Without the pictures, extract every line from the start of the material to the line containing "scn = bpy.context.scene", both ends included.

-- START Dataset section --

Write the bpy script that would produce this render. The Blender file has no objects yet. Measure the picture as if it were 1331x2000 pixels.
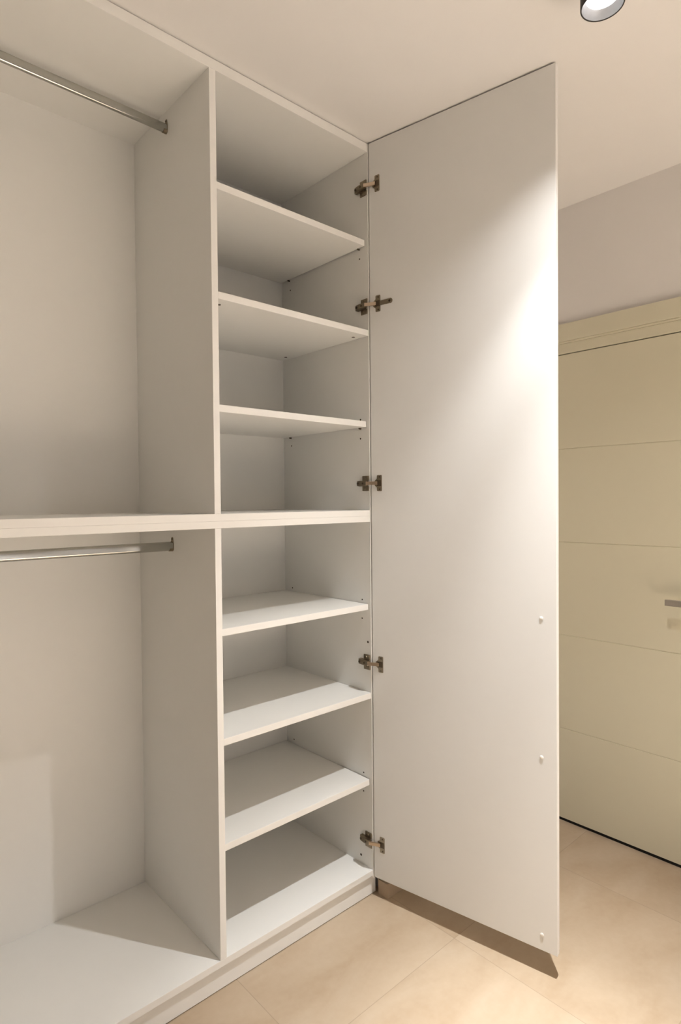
import bpy, bmesh, math
from mathutils import Vector, Matrix
PI = math.pi
C = bpy.context.scene.collection
scn = bpy.context.scene

# ------------------------------------------------------------------ scale
S = 1.08                       # survey units -> metres
FZ = 0.194                     # survey height of the floor
def k(v): return v * S
def zz(v): return (v - FZ) * S
T = 0.0205                     # board thickness
CEIL = 2.648

# ------------------------------------------------------------------ camera
yaw, pitch, roll = 0.7398, -0.0194, -0.0092
fw = Vector((math.sin(yaw) * math.cos(pitch), math.cos(yaw) * math.cos(pitch), math.sin(pitch)))
r0 = Vector((math.cos(yaw), -math.sin(yaw), 0.0))
u0 = r0.cross(fw)
rt = r0 * math.cos(roll) + u0 * math.sin(roll)
up = -r0 * math.sin(roll) + u0 * math.cos(roll)
cd = bpy.data.cameras.new('camera')
cam = bpy.data.objects.new('camera', cd)
C.objects.link(cam)
M = Matrix((rt, up, -fw)).transposed().to_4x4()
M.translation = Vector((k(-1.3942), k(-1.3846), zz(1.4979)))
cam.matrix_world = M
cd.sensor_fit = 'VERTICAL'
cd.sensor_height = 36.0
cd.lens = 1179.6 / 2000.0 * 36.0
cd.clip_start = 0.02
scn.camera = cam

# ------------------------------------------------------------------ world and exposure
w = bpy.data.worlds.new('world')
scn.world = w
w.use_nodes = True
w.node_tree.nodes['Background'].inputs[0].default_value = (1.0, 0.93, 0.84, 1)
w.node_tree.nodes['Background'].inputs[1].default_value = 0.0
scn.view_settings.view_transform = 'Standard'
scn.view_settings.look = 'None'
scn.view_settings.gamma = 1.0
scn.view_settings.use_curve_mapping = False
scn.view_settings.exposure = 0.09

# lamp positions (ceiling spotlights) and their strengths
LAMP = (k(-0.090), k(-0.801), zz(2.548))
FILL_LAMPS = [(-0.60, -2.35), (0.42, -2.35), (-0.60, -3.20), (0.42, -3.20)]   # added fill lamps, out of view, for general bounce light
FILL_L = 1620.0
FILL_R = 420.0
# beam profile of a reflector lamp as nested cones: (name, watts, cone degrees, blend)
K1 = 190.0
K2 = 160.0
K3 = 50.0
K4 = 6.0
K5 = 21.0
AIM = (0.052, -0.015, 1.0)     # reverse of the beam direction: tipped slightly towards the wardrobe
BEAMS = (('centre', K1, 28, 1.0), ('inner', K2, 50, 0.9), ('middle', K3, 77, 0.55), ('outer', K4, 92, 0.7), ('rim', K5, 124, 0.8))
KEY = (1.0, 1.0, 1.0)
FILL_COL = (1.0, 1.06, 1.18)

# ------------------------------------------------------------------ materials
def mat(name, col, rough=0.5, metal=0.0, spec=0.5, noise=0.0, nscale=30.0, bump=0.0, bscale=200.0):
    m = bpy.data.materials.new(name)
    m.use_nodes = True
    nt = m.node_tree
    b = nt.nodes['Principled BSDF']
    b.inputs['Roughness'].default_value = rough
    b.inputs['Metallic'].default_value = metal
    b.inputs['Specular IOR Level'].default_value = spec
    b.inputs['Base Color'].default_value = (*col, 1)
    tc = nt.nodes.new('ShaderNodeTexCoord')
    if noise:
        n = nt.nodes.new('ShaderNodeTexNoise')
        n.inputs['Scale'].default_value = nscale
        n.inputs['Detail'].default_value = 5
        nt.links.new(tc.outputs['Object'], n.inputs['Vector'])
        r = nt.nodes.new('ShaderNodeMapRange')
        r.inputs['To Min'].default_value = 1 - noise
        r.inputs['To Max'].default_value = 1 + noise
        nt.links.new(n.outputs['Fac'], r.inputs['Value'])
        mx = nt.nodes.new('ShaderNodeVectorMath')
        mx.operation = 'SCALE'
        mx.inputs[0].default_value = col
        nt.links.new(r.outputs[0], mx.inputs['Scale'])
        nt.links.new(mx.outputs[0], b.inputs['Base Color'])
    if bump:
        n = nt.nodes.new('ShaderNodeTexNoise')
        n.inputs['Scale'].default_value = bscale
        n.inputs['Detail'].default_value = 3
        nt.links.new(tc.outputs['Object'], n.inputs['Vector'])
        bp = nt.nodes.new('ShaderNodeBump')
        bp.inputs['Strength'].default_value = bump
        bp.inputs['Distance'].default_value = 0.001
        nt.links.new(n.outputs['Fac'], bp.inputs['Height'])
        nt.links.new(bp.outputs[0], b.inputs['Normal'])
    return m

MEL = mat('white_melamine', (0.865, 0.86, 0.83), 0.38, spec=0.4, noise=0.008, bump=0.06, bscale=500)
EDGE = mat('white_edge_band', (0.83, 0.79, 0.74), 0.35, noise=0.008)
DOORM = mat('white_melamine_door', (0.825, 0.82, 0.80), 0.36, spec=0.4, noise=0.008, bump=0.06, bscale=500)
WALL = mat('wall_paint', (0.83, 0.805, 0.785), 0.85, spec=0.2, noise=0.01, nscale=8, bump=0.15, bscale=300)
GREIGE = mat('unseen_wall_greige', (0.36, 0.34, 0.32), 0.85, spec=0.2, noise=0.01, nscale=8)  # dark tone picked to reduce bounce from the unseen walls
CEILM = mat('ceiling_paint', (0.85, 0.83, 0.81), 0.9, spec=0.2, noise=0.01, nscale=8, bump=0.1, bscale=300)
LACQ = mat('cream_lacquer', (0.71, 0.67, 0.52), 0.30, spec=0.5, noise=0.005)
HOLE = mat('dark_hole', (0.05, 0.035, 0.02), 0.9)
NICK = mat('bronze_nickel', (0.28, 0.23, 0.165), 0.34, metal=1.0, noise=0.12, nscale=150)
NICKD = mat('dark_nickel', (0.10, 0.075, 0.05), 0.42, metal=0.7, noise=0.15, nscale=150)
CHR = mat('chromed_steel', (0.44, 0.44, 0.41), 0.12, metal=1.0, noise=0.02, nscale=60)
LINK = mat('pale_nickel', (0.62, 0.50, 0.38), 0.3, metal=1.0)
STEEL = mat('satin_steel', (0.55, 0.52, 0.50), 0.35, metal=1.0)
BLACK = mat('black_powder_coat', (0.022, 0.019, 0.017), 0.45, noise=0.05)
GAPM = mat('gap_shade_black', (0.01, 0.009, 0.008), 0.9)  # black standing in for the shade in floor gaps
REFL = mat('brushed_aluminium', (0.62, 0.65, 0.70), 0.48, metal=0.85, noise=0.06, nscale=90)
CAPM = mat('white_plastic', (0.90, 0.87, 0.82), 0.3)

LENS = bpy.data.materials.new('lamp_lens')
LENS.use_nodes = True
b = LENS.node_tree.nodes['Principled BSDF']
b.inputs['Base Color'].default_value = (0.9, 0.9, 0.9, 1)
b.inputs['Emission Color'].default_value = (1, 0.97, 0.94, 1)
b.inputs['Emission Strength'].default_value = 1.7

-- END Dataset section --

Result for this exercise |
Write the bpy script that would produce this render. The Blender file has no objects yet. Measure the picture as if it were 1331x2000 pixels.
import bpy, bmesh, math
from mathutils import Vector, Matrix
PI = math.pi
C = bpy.context.scene.collection
scn = bpy.context.scene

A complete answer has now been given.